### [Exercise task]
Do any lines in the data below contain "this"? If so, copy every one of them.
— start of Material provided —
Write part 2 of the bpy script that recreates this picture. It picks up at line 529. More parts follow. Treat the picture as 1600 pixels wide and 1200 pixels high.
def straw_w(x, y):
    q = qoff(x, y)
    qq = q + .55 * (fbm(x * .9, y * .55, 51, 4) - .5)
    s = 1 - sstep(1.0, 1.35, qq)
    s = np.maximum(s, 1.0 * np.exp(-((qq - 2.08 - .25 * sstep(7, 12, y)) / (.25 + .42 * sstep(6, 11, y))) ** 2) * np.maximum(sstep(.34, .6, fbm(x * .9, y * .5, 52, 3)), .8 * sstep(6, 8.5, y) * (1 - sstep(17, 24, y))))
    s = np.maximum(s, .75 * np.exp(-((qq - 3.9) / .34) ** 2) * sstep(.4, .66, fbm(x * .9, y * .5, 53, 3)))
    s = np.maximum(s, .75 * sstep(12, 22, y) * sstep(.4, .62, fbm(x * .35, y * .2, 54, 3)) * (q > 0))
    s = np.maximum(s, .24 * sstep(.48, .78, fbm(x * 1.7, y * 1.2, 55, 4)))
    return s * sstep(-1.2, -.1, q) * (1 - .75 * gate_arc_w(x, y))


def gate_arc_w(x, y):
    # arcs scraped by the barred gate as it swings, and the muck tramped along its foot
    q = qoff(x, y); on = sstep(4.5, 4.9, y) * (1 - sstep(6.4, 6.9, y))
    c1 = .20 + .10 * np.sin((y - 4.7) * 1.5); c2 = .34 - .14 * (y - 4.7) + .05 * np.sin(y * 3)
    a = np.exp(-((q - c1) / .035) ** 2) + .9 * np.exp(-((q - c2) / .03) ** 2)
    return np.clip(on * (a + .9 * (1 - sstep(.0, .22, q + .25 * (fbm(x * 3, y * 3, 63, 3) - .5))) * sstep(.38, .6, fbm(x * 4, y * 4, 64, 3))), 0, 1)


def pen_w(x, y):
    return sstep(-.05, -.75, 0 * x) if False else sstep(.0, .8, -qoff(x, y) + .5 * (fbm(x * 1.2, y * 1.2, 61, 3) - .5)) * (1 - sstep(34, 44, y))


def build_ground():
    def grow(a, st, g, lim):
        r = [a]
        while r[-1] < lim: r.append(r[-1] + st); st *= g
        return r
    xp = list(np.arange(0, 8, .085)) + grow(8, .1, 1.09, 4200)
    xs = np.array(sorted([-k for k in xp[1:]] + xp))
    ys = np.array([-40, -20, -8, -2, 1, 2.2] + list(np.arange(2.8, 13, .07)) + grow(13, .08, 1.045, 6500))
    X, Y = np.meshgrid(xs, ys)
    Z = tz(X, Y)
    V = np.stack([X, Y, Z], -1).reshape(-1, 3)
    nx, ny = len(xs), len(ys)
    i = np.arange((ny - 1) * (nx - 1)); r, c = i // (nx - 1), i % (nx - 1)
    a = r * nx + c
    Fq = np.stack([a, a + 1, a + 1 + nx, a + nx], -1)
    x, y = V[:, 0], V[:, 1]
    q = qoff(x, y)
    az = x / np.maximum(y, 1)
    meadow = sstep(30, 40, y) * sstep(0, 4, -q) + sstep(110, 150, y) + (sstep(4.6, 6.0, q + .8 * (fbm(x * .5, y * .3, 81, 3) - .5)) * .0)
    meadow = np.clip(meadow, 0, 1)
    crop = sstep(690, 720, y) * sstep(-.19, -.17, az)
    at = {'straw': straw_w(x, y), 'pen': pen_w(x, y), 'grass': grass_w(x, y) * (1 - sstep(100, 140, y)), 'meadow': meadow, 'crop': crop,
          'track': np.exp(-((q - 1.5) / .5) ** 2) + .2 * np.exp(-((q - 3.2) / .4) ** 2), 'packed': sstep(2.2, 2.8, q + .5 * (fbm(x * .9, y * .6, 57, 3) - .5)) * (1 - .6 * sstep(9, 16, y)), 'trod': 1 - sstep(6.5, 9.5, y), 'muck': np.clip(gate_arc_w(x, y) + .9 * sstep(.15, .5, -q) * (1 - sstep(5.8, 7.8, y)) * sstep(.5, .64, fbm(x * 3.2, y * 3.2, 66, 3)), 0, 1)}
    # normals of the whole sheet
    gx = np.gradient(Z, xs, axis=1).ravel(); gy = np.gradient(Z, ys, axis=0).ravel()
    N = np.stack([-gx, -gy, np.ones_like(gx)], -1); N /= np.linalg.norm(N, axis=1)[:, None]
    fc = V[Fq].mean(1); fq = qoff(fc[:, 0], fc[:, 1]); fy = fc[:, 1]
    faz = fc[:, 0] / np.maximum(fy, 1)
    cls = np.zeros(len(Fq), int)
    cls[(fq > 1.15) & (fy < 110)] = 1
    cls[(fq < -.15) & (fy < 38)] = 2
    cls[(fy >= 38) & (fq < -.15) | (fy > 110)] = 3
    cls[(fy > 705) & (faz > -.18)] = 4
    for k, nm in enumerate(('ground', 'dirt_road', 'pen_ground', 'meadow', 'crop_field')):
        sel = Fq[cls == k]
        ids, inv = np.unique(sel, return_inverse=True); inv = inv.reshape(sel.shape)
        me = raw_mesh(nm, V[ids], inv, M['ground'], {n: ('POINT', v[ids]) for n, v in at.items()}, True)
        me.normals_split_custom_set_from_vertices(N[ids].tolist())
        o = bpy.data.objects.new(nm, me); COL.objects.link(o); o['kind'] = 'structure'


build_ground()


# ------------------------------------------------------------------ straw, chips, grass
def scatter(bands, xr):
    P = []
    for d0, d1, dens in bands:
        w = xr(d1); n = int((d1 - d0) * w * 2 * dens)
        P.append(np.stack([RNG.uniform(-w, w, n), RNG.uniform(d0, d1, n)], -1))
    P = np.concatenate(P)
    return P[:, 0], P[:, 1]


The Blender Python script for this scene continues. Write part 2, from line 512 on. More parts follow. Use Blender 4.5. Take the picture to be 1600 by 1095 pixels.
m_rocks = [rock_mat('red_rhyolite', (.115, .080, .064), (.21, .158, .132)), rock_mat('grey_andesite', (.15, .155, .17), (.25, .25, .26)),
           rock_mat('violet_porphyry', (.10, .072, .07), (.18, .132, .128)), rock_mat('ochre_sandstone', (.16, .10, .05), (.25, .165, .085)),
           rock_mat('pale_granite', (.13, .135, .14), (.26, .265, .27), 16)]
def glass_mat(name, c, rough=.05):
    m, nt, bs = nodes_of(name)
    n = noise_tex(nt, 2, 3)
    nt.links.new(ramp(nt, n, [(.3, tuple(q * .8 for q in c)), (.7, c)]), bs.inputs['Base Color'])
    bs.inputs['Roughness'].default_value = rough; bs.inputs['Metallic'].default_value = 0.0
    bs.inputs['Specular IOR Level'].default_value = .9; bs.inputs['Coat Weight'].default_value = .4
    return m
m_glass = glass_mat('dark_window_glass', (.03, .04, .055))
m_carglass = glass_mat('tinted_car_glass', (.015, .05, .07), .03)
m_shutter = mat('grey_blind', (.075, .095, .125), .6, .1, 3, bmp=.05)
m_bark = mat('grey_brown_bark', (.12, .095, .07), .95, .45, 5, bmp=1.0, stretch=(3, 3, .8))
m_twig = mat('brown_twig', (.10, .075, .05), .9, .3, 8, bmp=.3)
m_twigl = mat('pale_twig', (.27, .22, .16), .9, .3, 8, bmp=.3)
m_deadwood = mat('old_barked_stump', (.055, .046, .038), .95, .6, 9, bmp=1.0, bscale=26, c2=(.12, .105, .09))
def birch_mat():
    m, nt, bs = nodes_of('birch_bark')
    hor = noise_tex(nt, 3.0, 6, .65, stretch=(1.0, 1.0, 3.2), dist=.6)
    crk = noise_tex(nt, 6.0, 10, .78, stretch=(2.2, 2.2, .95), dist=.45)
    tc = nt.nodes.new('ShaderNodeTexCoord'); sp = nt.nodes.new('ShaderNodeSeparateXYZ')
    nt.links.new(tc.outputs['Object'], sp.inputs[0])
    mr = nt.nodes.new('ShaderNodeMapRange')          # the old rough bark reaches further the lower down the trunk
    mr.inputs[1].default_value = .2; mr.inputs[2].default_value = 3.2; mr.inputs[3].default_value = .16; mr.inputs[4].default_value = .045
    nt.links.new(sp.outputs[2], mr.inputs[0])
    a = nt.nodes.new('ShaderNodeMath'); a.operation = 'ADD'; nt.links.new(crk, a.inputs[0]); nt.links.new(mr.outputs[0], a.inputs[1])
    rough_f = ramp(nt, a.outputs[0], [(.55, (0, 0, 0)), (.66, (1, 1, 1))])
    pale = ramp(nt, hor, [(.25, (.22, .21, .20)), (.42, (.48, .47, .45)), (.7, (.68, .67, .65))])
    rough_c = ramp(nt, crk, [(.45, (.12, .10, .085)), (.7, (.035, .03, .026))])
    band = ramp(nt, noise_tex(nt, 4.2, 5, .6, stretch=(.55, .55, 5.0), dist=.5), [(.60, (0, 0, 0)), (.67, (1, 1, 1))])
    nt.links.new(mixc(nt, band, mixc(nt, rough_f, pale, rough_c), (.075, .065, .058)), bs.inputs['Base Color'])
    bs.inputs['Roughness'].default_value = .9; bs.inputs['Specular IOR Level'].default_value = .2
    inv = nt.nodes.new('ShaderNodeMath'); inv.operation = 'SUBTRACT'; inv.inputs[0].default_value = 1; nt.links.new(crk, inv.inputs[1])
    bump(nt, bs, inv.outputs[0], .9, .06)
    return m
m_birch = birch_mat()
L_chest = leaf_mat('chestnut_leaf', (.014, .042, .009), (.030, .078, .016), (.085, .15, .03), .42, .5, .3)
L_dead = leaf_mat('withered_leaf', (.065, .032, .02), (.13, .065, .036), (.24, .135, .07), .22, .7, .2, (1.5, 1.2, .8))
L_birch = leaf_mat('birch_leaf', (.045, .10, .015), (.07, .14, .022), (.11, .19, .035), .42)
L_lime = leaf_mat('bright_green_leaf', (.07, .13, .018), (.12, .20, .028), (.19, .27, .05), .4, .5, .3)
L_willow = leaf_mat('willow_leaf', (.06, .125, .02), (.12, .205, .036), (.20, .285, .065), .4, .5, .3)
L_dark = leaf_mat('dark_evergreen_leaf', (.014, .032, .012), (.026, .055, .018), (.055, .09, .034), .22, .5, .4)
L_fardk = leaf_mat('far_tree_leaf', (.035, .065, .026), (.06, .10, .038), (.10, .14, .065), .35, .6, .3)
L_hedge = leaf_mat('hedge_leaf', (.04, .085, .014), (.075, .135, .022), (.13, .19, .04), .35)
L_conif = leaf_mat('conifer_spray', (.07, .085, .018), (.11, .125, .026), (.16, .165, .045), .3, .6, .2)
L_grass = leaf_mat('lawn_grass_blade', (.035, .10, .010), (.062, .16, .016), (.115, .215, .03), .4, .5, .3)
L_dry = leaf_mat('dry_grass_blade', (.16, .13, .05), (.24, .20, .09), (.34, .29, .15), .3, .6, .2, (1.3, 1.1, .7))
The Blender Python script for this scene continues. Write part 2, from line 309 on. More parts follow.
— end of Material provided —
### [The solution]
Write part 2 of the bpy script that recreates this picture. It picks up at line 529. More parts follow. Treat the picture as 1600 pixels wide and 1200 pixels high.
The Blender Python script for this scene continues. Write part 2, from line 512 on. More parts follow. Use Blender 4.5. Take the picture to be 1600 by 1095 pixels.
The Blender Python script for this scene continues. Write part 2, from line 309 on. More parts follow.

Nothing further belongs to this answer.